GOP Proposes New Primary Calendar

By Stephen Ohlemacher, AP
2 April 2008

WASHINGTON (AP) - A Republican Party rules committee voted Wednesday to allow small states to hold nominating contests before big states in 2012, which would preserve the traditional roles of Iowa and New Hampshire as the earliest voting states.

Larger states would be placed into three groups that would rotate the dates of their nominating contests.

With this year's GOP nominee chosen, Republicans already are moving to regain control of the presidential primary calendar four years from now. Ohio GOP Chairman Robert Bennett, who developed the plan, said a coordinated primary calendar is necessary because so many states were moving their primaries earlier.
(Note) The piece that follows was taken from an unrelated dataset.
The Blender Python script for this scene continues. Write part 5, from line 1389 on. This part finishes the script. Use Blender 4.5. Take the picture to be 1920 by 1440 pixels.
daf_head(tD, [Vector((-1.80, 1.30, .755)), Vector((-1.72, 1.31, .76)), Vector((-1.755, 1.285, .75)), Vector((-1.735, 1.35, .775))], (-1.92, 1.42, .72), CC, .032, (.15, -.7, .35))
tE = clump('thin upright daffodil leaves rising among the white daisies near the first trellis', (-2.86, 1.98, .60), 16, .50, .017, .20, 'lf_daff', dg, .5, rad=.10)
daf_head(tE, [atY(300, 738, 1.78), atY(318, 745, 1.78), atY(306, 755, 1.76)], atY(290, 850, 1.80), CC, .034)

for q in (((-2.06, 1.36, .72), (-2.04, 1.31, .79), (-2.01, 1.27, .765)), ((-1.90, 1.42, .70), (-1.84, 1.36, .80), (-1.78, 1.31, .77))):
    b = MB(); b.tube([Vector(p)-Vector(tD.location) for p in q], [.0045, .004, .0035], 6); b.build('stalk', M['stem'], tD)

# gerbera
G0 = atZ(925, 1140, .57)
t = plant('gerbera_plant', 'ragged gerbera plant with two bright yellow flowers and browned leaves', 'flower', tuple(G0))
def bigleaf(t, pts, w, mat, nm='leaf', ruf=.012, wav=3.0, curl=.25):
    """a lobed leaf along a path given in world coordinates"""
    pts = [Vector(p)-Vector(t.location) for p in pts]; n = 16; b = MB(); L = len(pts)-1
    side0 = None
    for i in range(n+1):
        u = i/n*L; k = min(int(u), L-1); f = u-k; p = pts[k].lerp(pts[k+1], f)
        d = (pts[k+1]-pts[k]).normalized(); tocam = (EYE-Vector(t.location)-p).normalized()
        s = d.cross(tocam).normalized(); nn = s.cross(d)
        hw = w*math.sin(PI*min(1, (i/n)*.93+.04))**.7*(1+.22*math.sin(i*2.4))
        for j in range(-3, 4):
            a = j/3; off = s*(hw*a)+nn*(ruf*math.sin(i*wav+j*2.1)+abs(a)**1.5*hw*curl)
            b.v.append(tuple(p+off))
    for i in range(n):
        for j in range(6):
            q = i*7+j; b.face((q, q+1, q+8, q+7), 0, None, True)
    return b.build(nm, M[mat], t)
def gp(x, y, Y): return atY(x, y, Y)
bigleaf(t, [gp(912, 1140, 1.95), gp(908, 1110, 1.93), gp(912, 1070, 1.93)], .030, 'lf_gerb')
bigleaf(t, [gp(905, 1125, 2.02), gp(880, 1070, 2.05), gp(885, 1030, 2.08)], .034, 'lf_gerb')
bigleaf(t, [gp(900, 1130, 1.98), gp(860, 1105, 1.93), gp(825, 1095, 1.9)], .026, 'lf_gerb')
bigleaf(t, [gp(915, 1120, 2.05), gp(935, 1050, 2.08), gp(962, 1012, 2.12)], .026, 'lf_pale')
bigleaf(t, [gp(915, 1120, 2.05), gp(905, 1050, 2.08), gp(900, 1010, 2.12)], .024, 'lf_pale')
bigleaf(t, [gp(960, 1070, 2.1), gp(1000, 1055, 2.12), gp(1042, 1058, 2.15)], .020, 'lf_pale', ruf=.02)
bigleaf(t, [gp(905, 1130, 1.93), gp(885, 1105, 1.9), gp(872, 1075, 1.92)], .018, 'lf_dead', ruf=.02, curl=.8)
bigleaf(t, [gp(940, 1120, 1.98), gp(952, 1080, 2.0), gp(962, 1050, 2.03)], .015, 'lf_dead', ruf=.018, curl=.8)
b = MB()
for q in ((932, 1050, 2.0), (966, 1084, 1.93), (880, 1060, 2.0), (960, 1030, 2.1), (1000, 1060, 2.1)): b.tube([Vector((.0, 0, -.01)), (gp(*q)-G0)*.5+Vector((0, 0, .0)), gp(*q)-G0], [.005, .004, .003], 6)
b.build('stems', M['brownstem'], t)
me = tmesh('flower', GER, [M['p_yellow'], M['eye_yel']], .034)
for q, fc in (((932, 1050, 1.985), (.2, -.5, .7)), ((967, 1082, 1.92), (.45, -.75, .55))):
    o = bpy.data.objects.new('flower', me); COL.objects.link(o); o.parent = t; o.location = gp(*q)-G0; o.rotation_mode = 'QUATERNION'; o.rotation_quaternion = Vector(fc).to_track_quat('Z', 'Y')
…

"Nobody wants a national primary," Bennett said in a telephone interview from the GOP meeting near Albuquerque, N.M. "When you have a national primary you eliminate retail politics. You eliminate the ability of candidates to sit in somebody's living room and talk to them."

Bennett said he accepted the special early voting status for Iowa, New Hampshire, Nevada and South Carolina as a political reality he cannot change.

This year, Iowa started the voting with its caucuses on Jan. 3, and more than 20 states staged a de facto national primary on Feb. 5.

Michigan GOP Chairman Saul Anuzis said Iowa and New Hampshire shouldn't be allowed to vote first just because they have in the past.